2. Причастие чаще, чем раз в месяц, возможно только с разрешения. Разрешение это может быть дано только лицам, хорошо известным, и после всесторонней пастырской проверки в серьезности и правильности их прихода к Церкви и к христианской жизни. В этом случае вопрос об исповеди и соотношении между ее ритмом и ритмом причащения должен быть оставлен на благоусмотрение пастыря, с тем, однако, чтобы исповедь оставалась регулярной и совершалась не реже, чем раз в месяц.
3. Для более глубокого понимания как таинства Причащения, так и таинства Покаяния и для более духовно плодотворной связи между ними, одобрить практику общей исповеди. Поскольку же практика эта вызывает в настоящее время недоумения и нарекания, я и позволю кратко остановиться на ней в заключительном параграфе настоящего доклада.
Что такое общая исповедь и почему следует признать ее уместной и нужной в настоящих условиях нашей церковной жизни? Чтобы ответить на этот вопрос, нужно признать, прежде всего, что в настоящее время огромное большинство членов Церкви не знают ни что такое исповедь, ни как приступить к ней. Она сводится (и это в лучшем случае) к чисто формальному и обобщенному перечислению обычно второстепенных недостатков, либо же к разговору о проблемах. Тут сказалось, с одной стороны, многовековое влияние западного, формального и юридического понимания исповеди, а с другой стороны, всяческий психологизм, свойственный нашей эпохе, и в котором растворяется без остатка чувство и сознание не трудностей, проблем и вопросов, а греха. Так, в одном большом приходе, где я исповедовал несколько десятков человек, каждый из них начинал с того, что представил мне свидетельство приходского казначея об уплате членского взноса и молча ждал разрешительной молитвы. В других приходах существует практика простого чтения по книжечке краткой, с латыни переведенной формулы исповедования. Наконец, почти повсеместно распространено отрицание исповедующимися каких бы то ни было грехов, поскольку под грехом разумеет он преступления, каких он, действительно, не совершал. Обратная крайность — это сосредоточение на какой-нибудь одной трудности, из рассказа о которой выходит так, что вина в обстоятельствах и условиях жизни, сам же исповедующийся является просто жертвой этих условий. Меньше всего во всех этих типах исповеди именно раскаяния, печали по Боге, горя от оторванности от Него и желании переменить жизнь, возродиться и обновиться.
Но как же в этих условиях возродить, прежде всего, саму исповедь? Как сделать ее снова актом подлинного раскаяния, покаяния и примирения с Богом? Это сделать просто невозможно при теперешней трех- или четырехминутной исповеди, с длинной очередью за спиной священника ждущих своего череда, понимающих исповедь как ежегодное отбывание некой формальной обязанности.

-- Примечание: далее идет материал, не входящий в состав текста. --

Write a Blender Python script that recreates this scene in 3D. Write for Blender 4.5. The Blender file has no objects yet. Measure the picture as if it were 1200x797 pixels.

Поэтому общая исповедь есть, прежде всего, некая школа покаяния, раскрытие подлинной сути самой исповеди. Чтобы быть духовно полезной, она должна состоять из следующих моментов.
1. Как правило, общая исповедь совершается вечером, после вечернего богослужения. Человек, имеющий намерение причаститься Св. Тайн, должен прийти в Церковь хотя бы накануне вечером. Современная практика исповеди за несколько минут до литургии, впопыхах просто вредна и должна допускаться только в самых крайних и исключительных случаях. Между тем, это опять-таки стало почти общим правилом.
2. Общая исповедь начинается с чтения священником вслух молитв перед исповедью, которые теперь почти повсеместно опускаются, но которые составляют, однако, органическую часть таинства Покаяния.